WASHINGTON - Inside the silent House chambers, every seat was empty. The wooden doors leading to the galleries, where the public and press watch laws get made, were closed.

As the country lurches ever closer to the fiscal cliff Jan. 1, the only debate to be heard inside the U.S. House of Representatives on Thursday was via a television showing C-SPAN, which replayed video from a Nov. 20 conference on, perhaps appropriately, "Debt Crises and the World Economy."

With Christmas over and the cliff still looming, House members were still scattered across the country. Senators trickled back to Washington, but had no proposals before them to avert the roughly $500 billion of tax hikes and budget cuts set to hit Tuesday.

When it comes to the most pressing issue facing the country, most members of Congress, including those who represent the Philadelphia region, are in the same position as everyday Americans: watching and waiting.

Since Election Day, the talks to avert the cliff have been concentrated at the very top of the political hierarchy, leaving most lawmakers to simply wait for a deal that they can vote up or down, aides have said over recent weeks, and again Thursday.

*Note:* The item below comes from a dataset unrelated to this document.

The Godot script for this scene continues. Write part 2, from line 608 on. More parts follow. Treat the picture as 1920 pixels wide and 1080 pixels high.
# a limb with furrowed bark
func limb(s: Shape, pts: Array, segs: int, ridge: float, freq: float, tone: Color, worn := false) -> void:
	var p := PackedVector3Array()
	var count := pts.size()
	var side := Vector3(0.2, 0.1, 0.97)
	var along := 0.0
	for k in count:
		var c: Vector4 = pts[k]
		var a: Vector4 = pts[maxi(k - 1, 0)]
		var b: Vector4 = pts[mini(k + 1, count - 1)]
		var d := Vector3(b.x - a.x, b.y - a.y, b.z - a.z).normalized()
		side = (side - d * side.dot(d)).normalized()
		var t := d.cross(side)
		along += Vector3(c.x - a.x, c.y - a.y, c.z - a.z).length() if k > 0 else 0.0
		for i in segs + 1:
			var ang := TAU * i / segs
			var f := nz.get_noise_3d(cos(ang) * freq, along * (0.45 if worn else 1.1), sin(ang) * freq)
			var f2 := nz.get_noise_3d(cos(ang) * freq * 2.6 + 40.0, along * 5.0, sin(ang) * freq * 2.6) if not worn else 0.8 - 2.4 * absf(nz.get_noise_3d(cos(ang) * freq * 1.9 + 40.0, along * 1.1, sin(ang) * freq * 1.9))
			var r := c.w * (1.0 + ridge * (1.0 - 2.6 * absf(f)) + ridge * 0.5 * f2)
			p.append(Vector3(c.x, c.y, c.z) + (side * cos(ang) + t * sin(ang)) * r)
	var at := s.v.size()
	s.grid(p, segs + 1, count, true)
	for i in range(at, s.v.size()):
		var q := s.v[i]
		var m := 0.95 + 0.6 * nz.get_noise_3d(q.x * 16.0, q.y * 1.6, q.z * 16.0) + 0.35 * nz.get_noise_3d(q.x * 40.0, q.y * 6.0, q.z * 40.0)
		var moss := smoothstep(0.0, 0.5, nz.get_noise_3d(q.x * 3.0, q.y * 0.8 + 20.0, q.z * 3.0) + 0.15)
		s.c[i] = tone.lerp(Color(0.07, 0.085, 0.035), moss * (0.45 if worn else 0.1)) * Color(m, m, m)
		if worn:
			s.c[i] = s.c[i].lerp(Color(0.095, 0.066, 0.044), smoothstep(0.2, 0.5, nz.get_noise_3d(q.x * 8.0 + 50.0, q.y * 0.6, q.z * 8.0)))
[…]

President Obama and House Speaker John A. Boehner (R., Ohio) hold the keys to any deal. Senate Majority Leader Harry Reid (D., Nev.) and the House and Senate minority leaders, Nancy Pelosi (D., Calif.) and Mitch McConnell (R., Ky.), have a say as well. For the most part, other lawmakers are on the outside looking in, at least until there is a vote brought forward - which likely won't happen without some kind of agreement.

"It's frustrating that there are politics being played on both ends of the spectrum on this issue," said Rep. Pat Meehan (R., Pa.). "But we have to get to legislation that will pass both the House and the Senate that the president will sign."

"The posture I think everybody's in right now is waiting to see what the president proposes and waiting to see what Speaker Boehner" will agree to, said Sen. Bob Casey (D., Pa.).

Waiting to see. So it went Thursday for the region's representatives and their staffs. One top aide shopped for the ingredients for antipasto for a New Year's party. One congressman spent time with an elderly loved one. And New Jersey's senators kept pressing for passage of the Sandy relief bill.

Meehan was one of the few Congress members in Washington for the day. He was working with his staff on preparations to become chairman of the House subcommittee on cybersecurity, which he will oversee in the new session of Congress.

"For me, personally, it is frustrating," Meehan said. "I wanted to see a resolution."

Before Christmas, the congressman from Delaware County had been ready to back Boehner's plan to allow taxes to rise on incomes of $1 million and more - but that proposal was scuttled by antitax House Republicans late on Dec. 20.

"I was prepared to support the vote," Meehan said Thursday in an interview.

Instead, the House left Washington and has not returned. Members are scheduled to come back Sunday. Hoping to give them something to vote on, Obama, who jetted back early from his Hawaii vacation, has scheduled a meeting with congressional leaders Friday at the White House.

Meanwhile, the Senate on Thursday debated a bill on intelligence surveillance, and expected to vote as soon as Friday on the relief bill for Hurricane Sandy.

With hopes fading for a fiscal cliff deal, discourse centered - as it often does - on who is most at fault. On the Senate floor, Reid suggested Boehner was more concerned with staying speaker than reaching a deal, and chastised House members for being "out watching movies and watching their kids play soccer and basketball." McConnell, for his part, said the Democrats haven't come up with a plan that both parties can support.

Republicans, who control the House, blamed the Senate, where Democrats rule, for refusing to take up a bill the House had passed over the summer to extend current tax rates for all Americans and to avert automatic cuts to defense programs.

"It is the responsibility of the Senate to act now on the bills that are before them," Meehan said. "If they do not like what is before them, then amend them and send them back to the House."

Senate Democrats pointed to their own bill, which would extend tax rates for incomes less than $250,000, allowing taxes to rise above that amount.

"If the House came back into session tomorrow, it could quickly pass the tax cut bill we sent them in July," Casey said. "Republican House members have been saying over and over for years that they support tax cuts for middle-income people. They could prove it by passing this bill."

The House and Senate solutions, though, were each passed unilaterally. For a deal to get done, leaders on each side need to agree.

That means local elected officials may have the best seats in the House, but for now they are still largely spectators.